**Prompt**: In the listing below, locate the lines that hold "from" and copy them.

** begin **

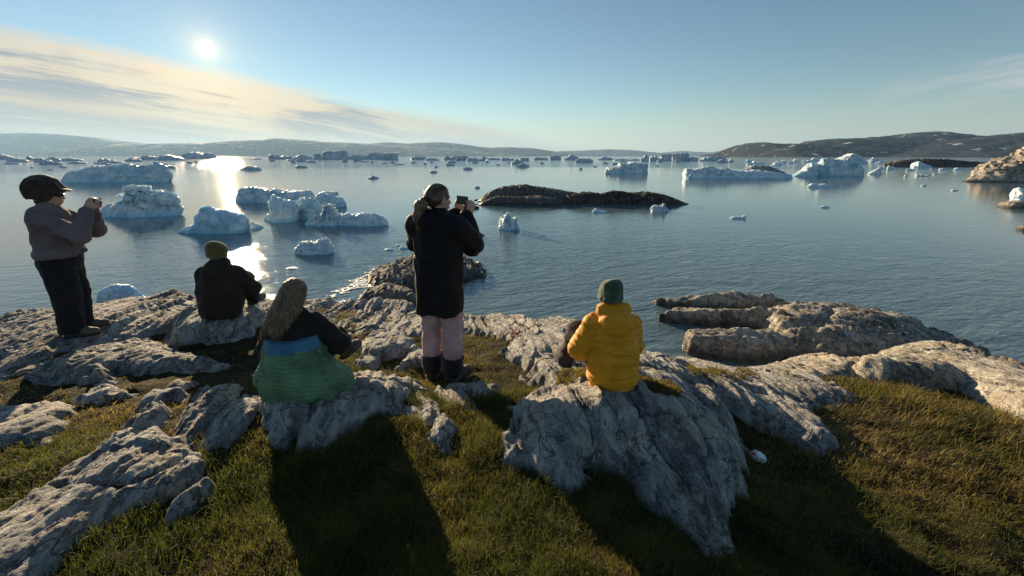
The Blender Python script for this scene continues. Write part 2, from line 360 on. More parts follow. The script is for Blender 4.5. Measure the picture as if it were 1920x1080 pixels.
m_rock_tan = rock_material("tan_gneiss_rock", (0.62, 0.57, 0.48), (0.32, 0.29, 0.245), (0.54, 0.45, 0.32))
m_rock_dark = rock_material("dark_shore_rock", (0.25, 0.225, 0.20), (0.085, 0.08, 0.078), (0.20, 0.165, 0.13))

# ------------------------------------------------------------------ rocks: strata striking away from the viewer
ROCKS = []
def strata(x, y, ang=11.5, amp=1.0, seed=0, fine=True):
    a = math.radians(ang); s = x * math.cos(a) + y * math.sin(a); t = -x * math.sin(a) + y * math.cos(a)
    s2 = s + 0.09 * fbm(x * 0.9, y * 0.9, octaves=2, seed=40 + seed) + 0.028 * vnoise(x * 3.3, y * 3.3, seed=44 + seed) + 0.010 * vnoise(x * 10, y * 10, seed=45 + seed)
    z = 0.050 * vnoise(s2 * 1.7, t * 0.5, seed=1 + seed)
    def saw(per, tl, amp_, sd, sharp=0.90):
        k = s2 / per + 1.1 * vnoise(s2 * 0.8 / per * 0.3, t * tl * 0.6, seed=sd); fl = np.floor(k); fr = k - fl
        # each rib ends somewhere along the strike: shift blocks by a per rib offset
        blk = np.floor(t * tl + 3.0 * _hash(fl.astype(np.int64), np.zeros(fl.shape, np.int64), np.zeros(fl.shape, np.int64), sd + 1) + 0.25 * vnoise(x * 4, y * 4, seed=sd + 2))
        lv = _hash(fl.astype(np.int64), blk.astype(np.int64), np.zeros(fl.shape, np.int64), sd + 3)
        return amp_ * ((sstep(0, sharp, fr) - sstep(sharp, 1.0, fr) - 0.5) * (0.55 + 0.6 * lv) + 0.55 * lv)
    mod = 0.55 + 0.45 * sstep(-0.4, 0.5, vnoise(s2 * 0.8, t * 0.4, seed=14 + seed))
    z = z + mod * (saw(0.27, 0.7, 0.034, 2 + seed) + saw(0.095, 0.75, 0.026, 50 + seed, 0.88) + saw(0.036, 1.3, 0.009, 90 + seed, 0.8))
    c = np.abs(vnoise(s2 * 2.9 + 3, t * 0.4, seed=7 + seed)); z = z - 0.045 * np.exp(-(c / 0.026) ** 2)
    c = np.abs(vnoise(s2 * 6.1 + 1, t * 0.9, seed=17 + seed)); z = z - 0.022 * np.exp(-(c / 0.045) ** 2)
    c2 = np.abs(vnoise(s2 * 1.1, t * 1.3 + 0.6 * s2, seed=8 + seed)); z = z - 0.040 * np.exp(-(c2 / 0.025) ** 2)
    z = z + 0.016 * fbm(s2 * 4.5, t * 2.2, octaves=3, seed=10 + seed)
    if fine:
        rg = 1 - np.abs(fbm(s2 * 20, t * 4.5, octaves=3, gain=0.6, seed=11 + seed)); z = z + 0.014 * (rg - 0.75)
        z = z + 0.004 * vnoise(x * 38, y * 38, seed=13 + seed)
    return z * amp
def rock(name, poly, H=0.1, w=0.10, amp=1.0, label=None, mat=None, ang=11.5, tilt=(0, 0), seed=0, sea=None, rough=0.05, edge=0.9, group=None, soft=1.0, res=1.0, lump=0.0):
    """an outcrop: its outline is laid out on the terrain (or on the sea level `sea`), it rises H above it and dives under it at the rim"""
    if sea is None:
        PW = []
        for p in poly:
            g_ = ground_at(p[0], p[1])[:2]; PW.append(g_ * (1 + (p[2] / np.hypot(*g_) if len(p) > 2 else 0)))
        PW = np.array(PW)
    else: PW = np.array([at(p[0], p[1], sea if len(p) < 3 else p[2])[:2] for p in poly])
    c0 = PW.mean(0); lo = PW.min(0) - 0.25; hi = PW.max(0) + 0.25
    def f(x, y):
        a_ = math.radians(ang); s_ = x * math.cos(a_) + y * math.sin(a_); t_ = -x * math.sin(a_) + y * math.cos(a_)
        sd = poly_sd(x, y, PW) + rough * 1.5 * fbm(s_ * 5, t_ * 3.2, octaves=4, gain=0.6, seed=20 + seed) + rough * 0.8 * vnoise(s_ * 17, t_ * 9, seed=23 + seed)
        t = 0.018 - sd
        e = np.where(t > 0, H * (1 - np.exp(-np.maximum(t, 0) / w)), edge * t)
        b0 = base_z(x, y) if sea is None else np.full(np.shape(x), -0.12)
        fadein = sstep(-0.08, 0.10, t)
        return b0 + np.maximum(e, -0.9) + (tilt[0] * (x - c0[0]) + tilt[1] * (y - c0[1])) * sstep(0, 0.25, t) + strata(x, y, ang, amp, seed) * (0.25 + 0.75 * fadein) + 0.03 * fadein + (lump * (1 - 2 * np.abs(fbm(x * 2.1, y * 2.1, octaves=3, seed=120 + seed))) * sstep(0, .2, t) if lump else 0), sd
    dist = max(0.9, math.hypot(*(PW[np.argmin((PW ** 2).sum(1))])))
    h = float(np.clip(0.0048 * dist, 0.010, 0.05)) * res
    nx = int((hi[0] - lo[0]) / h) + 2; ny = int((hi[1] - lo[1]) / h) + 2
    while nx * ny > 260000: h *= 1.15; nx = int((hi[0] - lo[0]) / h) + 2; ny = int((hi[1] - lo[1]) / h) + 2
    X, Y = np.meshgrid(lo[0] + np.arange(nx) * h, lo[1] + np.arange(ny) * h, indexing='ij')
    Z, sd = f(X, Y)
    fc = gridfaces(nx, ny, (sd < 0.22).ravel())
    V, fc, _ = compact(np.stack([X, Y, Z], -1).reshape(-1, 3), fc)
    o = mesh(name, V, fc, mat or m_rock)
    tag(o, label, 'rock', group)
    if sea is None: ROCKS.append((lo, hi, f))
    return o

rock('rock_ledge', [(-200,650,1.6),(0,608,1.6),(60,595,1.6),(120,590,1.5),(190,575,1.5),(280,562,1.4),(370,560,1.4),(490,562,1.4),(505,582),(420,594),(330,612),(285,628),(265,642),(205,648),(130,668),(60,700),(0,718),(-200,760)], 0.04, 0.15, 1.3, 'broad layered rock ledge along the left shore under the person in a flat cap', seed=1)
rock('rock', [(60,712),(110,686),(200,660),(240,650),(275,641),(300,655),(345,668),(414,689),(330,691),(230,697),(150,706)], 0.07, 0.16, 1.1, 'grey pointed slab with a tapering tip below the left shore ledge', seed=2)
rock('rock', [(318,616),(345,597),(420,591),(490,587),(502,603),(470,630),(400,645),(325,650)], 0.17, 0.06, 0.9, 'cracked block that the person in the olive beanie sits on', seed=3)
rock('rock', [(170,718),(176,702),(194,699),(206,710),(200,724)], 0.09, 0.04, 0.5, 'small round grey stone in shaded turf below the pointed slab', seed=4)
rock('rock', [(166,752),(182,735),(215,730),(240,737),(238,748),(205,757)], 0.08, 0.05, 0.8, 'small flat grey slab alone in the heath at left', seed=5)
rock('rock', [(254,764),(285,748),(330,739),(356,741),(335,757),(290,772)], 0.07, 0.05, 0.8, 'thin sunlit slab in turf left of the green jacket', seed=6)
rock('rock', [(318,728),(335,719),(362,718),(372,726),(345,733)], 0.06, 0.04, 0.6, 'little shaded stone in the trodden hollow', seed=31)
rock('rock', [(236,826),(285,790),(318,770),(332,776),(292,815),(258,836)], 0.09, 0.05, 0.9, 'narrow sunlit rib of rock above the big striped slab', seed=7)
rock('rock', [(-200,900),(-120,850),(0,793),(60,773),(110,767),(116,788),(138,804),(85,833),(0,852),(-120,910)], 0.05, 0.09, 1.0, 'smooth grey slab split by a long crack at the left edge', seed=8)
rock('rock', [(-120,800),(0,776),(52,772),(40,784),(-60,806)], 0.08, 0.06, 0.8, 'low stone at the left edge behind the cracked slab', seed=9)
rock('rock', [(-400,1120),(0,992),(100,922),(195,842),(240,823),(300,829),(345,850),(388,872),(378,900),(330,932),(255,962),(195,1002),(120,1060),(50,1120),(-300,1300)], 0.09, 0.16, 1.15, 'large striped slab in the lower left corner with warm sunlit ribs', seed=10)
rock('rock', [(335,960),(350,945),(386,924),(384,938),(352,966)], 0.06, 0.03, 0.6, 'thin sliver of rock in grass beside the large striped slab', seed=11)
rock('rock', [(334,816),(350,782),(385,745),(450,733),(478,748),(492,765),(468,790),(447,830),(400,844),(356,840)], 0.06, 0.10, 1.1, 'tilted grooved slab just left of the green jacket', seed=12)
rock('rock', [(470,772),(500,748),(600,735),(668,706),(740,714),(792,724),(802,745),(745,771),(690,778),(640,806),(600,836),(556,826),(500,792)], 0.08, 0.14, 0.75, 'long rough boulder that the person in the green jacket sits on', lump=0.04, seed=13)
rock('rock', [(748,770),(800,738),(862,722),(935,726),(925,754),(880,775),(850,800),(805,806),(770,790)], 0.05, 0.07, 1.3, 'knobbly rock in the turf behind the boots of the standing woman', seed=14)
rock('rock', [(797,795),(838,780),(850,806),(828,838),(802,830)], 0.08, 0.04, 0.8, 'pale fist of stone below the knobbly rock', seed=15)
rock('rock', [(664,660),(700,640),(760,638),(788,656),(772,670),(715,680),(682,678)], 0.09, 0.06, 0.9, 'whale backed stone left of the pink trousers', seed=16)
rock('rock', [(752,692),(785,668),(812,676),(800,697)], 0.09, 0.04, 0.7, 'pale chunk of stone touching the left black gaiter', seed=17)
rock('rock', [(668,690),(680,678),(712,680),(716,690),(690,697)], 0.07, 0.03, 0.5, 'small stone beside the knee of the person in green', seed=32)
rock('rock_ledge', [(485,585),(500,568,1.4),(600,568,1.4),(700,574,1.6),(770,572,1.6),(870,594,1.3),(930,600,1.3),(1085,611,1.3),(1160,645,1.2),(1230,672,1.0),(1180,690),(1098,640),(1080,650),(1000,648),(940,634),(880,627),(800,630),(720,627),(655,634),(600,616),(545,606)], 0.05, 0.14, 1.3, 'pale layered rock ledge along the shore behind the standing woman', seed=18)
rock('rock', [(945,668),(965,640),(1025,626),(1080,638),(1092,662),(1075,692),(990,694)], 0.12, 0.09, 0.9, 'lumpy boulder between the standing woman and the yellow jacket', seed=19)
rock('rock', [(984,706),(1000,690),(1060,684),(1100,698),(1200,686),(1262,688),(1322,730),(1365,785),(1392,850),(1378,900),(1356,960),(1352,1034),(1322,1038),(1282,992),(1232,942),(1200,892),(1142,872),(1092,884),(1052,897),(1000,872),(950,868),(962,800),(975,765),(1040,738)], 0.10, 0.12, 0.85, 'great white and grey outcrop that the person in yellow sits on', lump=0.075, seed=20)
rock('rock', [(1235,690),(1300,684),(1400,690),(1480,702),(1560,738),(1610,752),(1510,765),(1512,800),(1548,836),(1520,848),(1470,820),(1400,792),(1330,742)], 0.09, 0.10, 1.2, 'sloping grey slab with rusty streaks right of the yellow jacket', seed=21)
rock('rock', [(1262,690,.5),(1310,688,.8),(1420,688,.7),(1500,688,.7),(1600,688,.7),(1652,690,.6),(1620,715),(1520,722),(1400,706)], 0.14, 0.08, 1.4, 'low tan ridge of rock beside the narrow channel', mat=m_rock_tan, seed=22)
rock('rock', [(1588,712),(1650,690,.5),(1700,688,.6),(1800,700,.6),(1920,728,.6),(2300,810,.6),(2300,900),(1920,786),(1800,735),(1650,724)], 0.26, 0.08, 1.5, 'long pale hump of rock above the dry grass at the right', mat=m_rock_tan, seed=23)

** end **

**Response below**:
The Blender Python script for this scene continues. Write part 2, from line 360 on. More parts follow. The script is for Blender 4.5. Measure the picture as if it were 1920x1080 pixels.
# ------------------------------------------------------------------ rocks: strata striking away from the viewer